● Collected material
## START

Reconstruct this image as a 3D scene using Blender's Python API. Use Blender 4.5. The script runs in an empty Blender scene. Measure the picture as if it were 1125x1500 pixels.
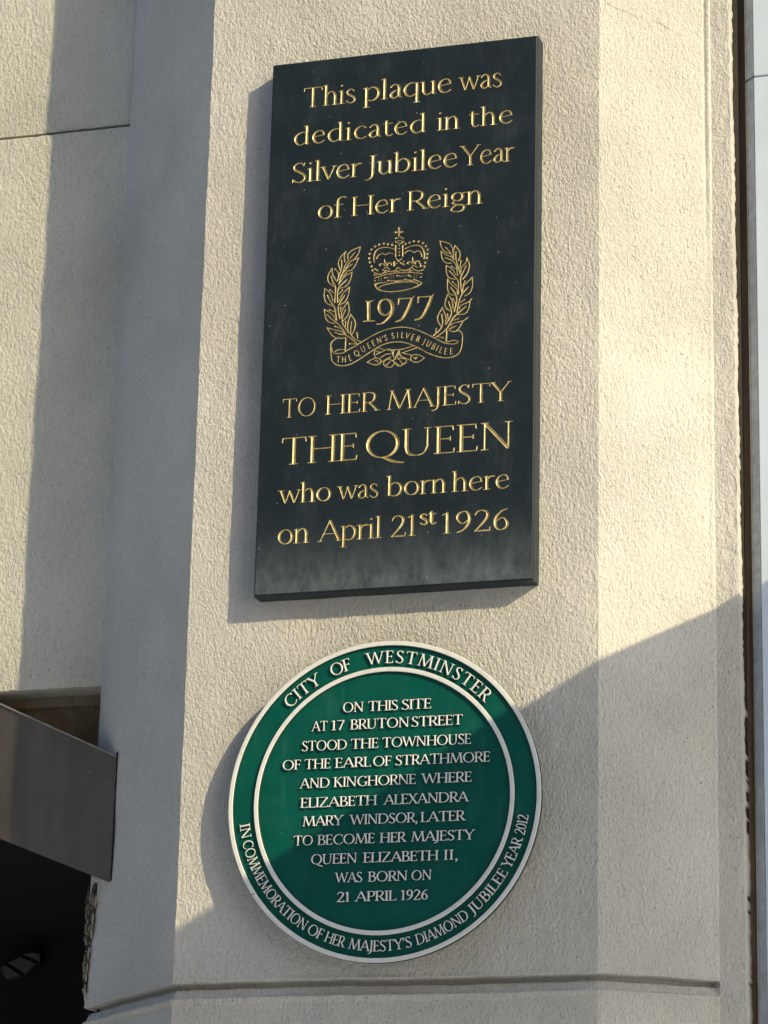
import bpy, bmesh, math, random
import numpy as np
from mathutils import Matrix, Vector, noise as mnoise
from mathutils.geometry import delaunay_2d_cdt

random.seed(7)
sc = bpy.context.scene
COL = sc.collection
R = math.radians

# ------------------------------------------------------------------ camera
# metres; x along the facade, y into the building, z up from the pavement
Z0 = 2.89                                   # height of the slate plaque's lower edge
FPX = 4434.4
YAW, PITCH, ROLL = 0.30230, 0.29949, 0.023565
CAM = np.array([1.58118, -4.38144, -1.29057])    # z relative to Z0
def cam_axes():
    cy, sy, cp, sp, cr, sr = (math.cos(YAW), math.sin(YAW), math.cos(PITCH), math.sin(PITCH), math.cos(ROLL), math.sin(ROLL))
    f = np.array([-sy*cp, cy*cp, sp]); r0 = np.array([cy, sy, 0.0]); u0 = np.cross(r0, f)
    return cr*r0 + sr*u0, -sr*r0 + cr*u0, f
CR, CU, CF = cam_axes()
cd = bpy.data.cameras.new('camera'); cam = bpy.data.objects.new('camera', cd); COL.objects.link(cam)
cd.sensor_width = 36.0; cd.lens = FPX/1500*36.0; cd.clip_start = 0.05; cd.clip_end = 500
m = Matrix.Identity(4)
for i in range(3):
    m[i][0], m[i][1], m[i][2] = CR[i], CU[i], -CF[i]
    m[i][3] = CAM[i] + (Z0 if i == 2 else 0)
cam.matrix_world = m
sc.camera = cam

# ------------------------------------------------------------------ sky, sun, exposure
SUN = Vector((1.66, -1.0, 0.98)).normalized()        # towards the sun
EL = math.asin(SUN.z); AZ = math.atan2(SUN.x, SUN.y)
w = bpy.data.worlds.new('World'); sc.world = w; w.use_nodes = True
nt = w.node_tree; bg = nt.nodes['Background']
sky = nt.nodes.new('ShaderNodeTexSky'); sky.sky_type = 'NISHITA'; sky.sun_disc = False
sky.sun_elevation = EL; sky.sun_rotation = AZ; sky.air_density = 1.0; sky.dust_density = 0.7
nt.links.new(sky.outputs[0], bg.inputs[0]); bg.inputs[1].default_value = 0.15
sd = bpy.data.lights.new('sun', 'SUN'); sd.energy = 2.45; sd.angle = R(0.53); sd.color = (1.0, 0.86, 0.52)
so = bpy.data.objects.new('sun', sd); COL.objects.link(so)
so.rotation_euler = (-SUN).to_track_quat('-Z', 'Y').to_euler(); so.location = (6, -6, 9)
sc.view_settings.view_transform = 'Standard'; sc.view_settings.look = 'None'
sc.view_settings.exposure = 0.60; sc.view_settings.gamma = 1.0

# ------------------------------------------------------------------ helpers
def tag(o, label=None, cat=None, group=None, kind=None):
    for k, v in (('label', label), ('category', cat), ('group', group), ('kind', kind)):
        if v: o[k] = v
    return o
def thing(name, label, cat, loc=(0, 0, 0), group=None):
    o = bpy.data.objects.new(name, None); COL.objects.link(o); o.location = loc; o.empty_display_size = 0.05
    return tag(o, label, cat, group)
def mesh_obj(name, verts, faces, mats, parent=None, fmat=None, smooth=False):
    """verts in world metres (z already absolute); parented objects keep their world place"""
    me = bpy.data.meshes.new(name)
    off = Vector(parent_origin(parent)) if parent else Vector((0, 0, 0))
    me.from_pydata([(v[0]-off.x, v[1]-off.y, v[2]-off.z) for v in verts], [], faces)
    for mt in (mats if isinstance(mats, (list, tuple)) else [mats]): me.materials.append(mt)
    if fmat is not None: me.polygons.foreach_set('material_index', fmat)
    if smooth: me.polygons.foreach_set('use_smooth', [True]*len(me.polygons))
    me.update()
    o = bpy.data.objects.new(name, me); COL.objects.link(o)
    if parent: o.parent = parent
    return o
def parent_origin(p):
    v = Vector((0, 0, 0))
    while p: v += p.location; p = p.parent
    return v
def recalc(o):
    bm = bmesh.new(); bm.from_mesh(o.data); bmesh.ops.recalc_face_normals(bm, faces=bm.faces); bm.to_mesh(o.data); bm.free()
def box_data(x0, x1, y0, y1, z0, z1):
    v = [(x, y, z) for x in (x0, x1) for y in (y0, y1) for z in (z0, z1)]
    f = [(0, 1, 3, 2), (4, 6, 7, 5), (0, 4, 5, 1), (2, 3, 7, 6), (0, 2, 6, 4), (1, 5, 7, 3)]
    return v, f
def bevel_box(name, x0, x1, y0, y1, z0, z1, mat, parent=None, b=0.002, seg=2):
    v, f = box_data(x0, x1, y0, y1, z0, z1)
    o = mesh_obj(name, v, f, mat, parent)
    bm = bmesh.new(); bm.from_mesh(o.data)
    bmesh.ops.bevel(bm, geom=list(bm.edges), offset=b, segments=seg, affect='EDGES', profile=0.5)
    bmesh.ops.recalc_face_normals(bm, faces=bm.faces); bm.to_mesh(o.data); bm.free()
    return o
def prism(name, poly, z0, z1, mat, parent=None):
    n = len(poly)
    v = [(p[0], p[1], z0) for p in poly] + [(p[0], p[1], z1) for p in poly]
    f = [tuple(range(n))[::-1], tuple(range(n, 2*n))] + [(i, (i+1) % n, n+(i+1) % n, n+i) for i in range(n)]
    o = mesh_obj(name, v, f, mat, parent); recalc(o); return o

# ------------------------------------------------------------------ materials
class NB:
    def __init__(s, name):
        s.m = bpy.data.materials.new(name); s.m.use_nodes = True; s.t = s.m.node_tree
        s.b = s.t.nodes['Principled BSDF']
        s.geo = s.t.nodes.new('ShaderNodeNewGeometry')
    def n(s, typ, **kw):
        q = s.t.nodes.new(typ)
        for k, v in kw.items(): setattr(q, k, v)
        return q
    def l(s, a, b): s.t.links.new(a, b)
    def pos(s, scale=(1, 1, 1), rot=(0, 0, 0), loc=(0, 0, 0)):
        mp = s.n('ShaderNodeMapping'); mp.inputs['Scale'].default_value = scale
        mp.inputs['Rotation'].default_value = rot; mp.inputs['Location'].default_value = loc
        s.l(s.geo.outputs['Position'], mp.inputs['Vector']); return mp.outputs[0]
    def noise(s, vec, scale, detail=3, rough=0.55, dist=0.0):
        q = s.n('ShaderNodeTexNoise'); q.inputs['Scale'].default_value = scale; q.inputs['Detail'].default_value = detail
        q.inputs['Roughness'].default_value = rough; q.inputs['Distortion'].default_value = dist
        s.l(vec, q.inputs['Vector']); return q.outputs[0]
    def voro(s, vec, scale, feature='F1', rnd=1.0):
        q = s.n('ShaderNodeTexVoronoi'); q.feature = feature; q.inputs['Scale'].default_value = scale
        q.inputs['Randomness'].default_value = rnd; s.l(vec, q.inputs['Vector']); return q.outputs['Distance']
    def ramp(s, fac, stops):
        q = s.n('ShaderNodeValToRGB'); e = q.color_ramp.elements
        while len(e) < len(stops): e.new(0.5)
        for i, (p, c) in enumerate(stops):
            e[i].position = p; e[i].color = (c, c, c, 1) if not isinstance(c, tuple) else (*c, 1)
        s.l(fac, q.inputs[0]); return q.outputs[0]
    def mix(s, fac, a, b, mode='MIX'):
        q = s.n('ShaderNodeMix', data_type='RGBA', blend_type=mode)
        for inp, v in ((0, fac), (6, a), (7, b)):
            if isinstance(v, (int, float)): q.inputs[inp].default_value = v
            elif isinstance(v, tuple): q.inputs[inp].default_value = (*v, 1)
            else: s.l(v, q.inputs[inp])
        return q.outputs[2]
    def math(s, op, a, b=0.0, clamp=False):
        q = s.n('ShaderNodeMath', operation=op, use_clamp=clamp)
        for i, v in enumerate((a, b)):
            if isinstance(v, (int, float)): q.inputs[i].default_value = v
            else: s.l(v, q.inputs[i])
        return q.outputs[0]
    def bump(s, h, strength, distance, prev=None):
        q = s.n('ShaderNodeBump'); q.inputs['Strength'].default_value = strength; q.inputs['Distance'].default_value = distance
        s.l(h, q.inputs['Height'])
        if prev is not None: s.l(prev, q.inputs['Normal'])
        return q.outputs[0]
    def done(s, color=None, rough=None, normal=None, metal=None, spec=None, coat=None):
        for k, v in (('Base Color', color), ('Roughness', rough), ('Normal', normal), ('Metallic', metal), ('Specular IOR Level', spec), ('Coat Weight', coat)):
            if v is None: continue
            if isinstance(v, tuple): s.b.inputs[k].default_value = (*v, 1)
            elif isinstance(v, (int, float)): s.b.inputs[k].default_value = v
            else: s.l(v, s.b.inputs[k])
        return s.m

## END

● Set task
Repeat the lines above, starting at the first and stopping after the line that holds "sc.camera = cam", with the pictures left out.

● Answer in full
Reconstruct this image as a 3D scene using Blender's Python API. Use Blender 4.5. The script runs in an empty Blender scene. Measure the picture as if it were 1125x1500 pixels.
import bpy, bmesh, math, random
import numpy as np
from mathutils import Matrix, Vector, noise as mnoise
from mathutils.geometry import delaunay_2d_cdt

random.seed(7)
sc = bpy.context.scene
COL = sc.collection
R = math.radians

# ------------------------------------------------------------------ camera
# metres; x along the facade, y into the building, z up from the pavement
Z0 = 2.89                                   # height of the slate plaque's lower edge
FPX = 4434.4
YAW, PITCH, ROLL = 0.30230, 0.29949, 0.023565
CAM = np.array([1.58118, -4.38144, -1.29057])    # z relative to Z0
def cam_axes():
    cy, sy, cp, sp, cr, sr = (math.cos(YAW), math.sin(YAW), math.cos(PITCH), math.sin(PITCH), math.cos(ROLL), math.sin(ROLL))
    f = np.array([-sy*cp, cy*cp, sp]); r0 = np.array([cy, sy, 0.0]); u0 = np.cross(r0, f)
    return cr*r0 + sr*u0, -sr*r0 + cr*u0, f
CR, CU, CF = cam_axes()
cd = bpy.data.cameras.new('camera'); cam = bpy.data.objects.new('camera', cd); COL.objects.link(cam)
cd.sensor_width = 36.0; cd.lens = FPX/1500*36.0; cd.clip_start = 0.05; cd.clip_end = 500
m = Matrix.Identity(4)
for i in range(3):
    m[i][0], m[i][1], m[i][2] = CR[i], CU[i], -CF[i]
    m[i][3] = CAM[i] + (Z0 if i == 2 else 0)
cam.matrix_world = m
sc.camera = cam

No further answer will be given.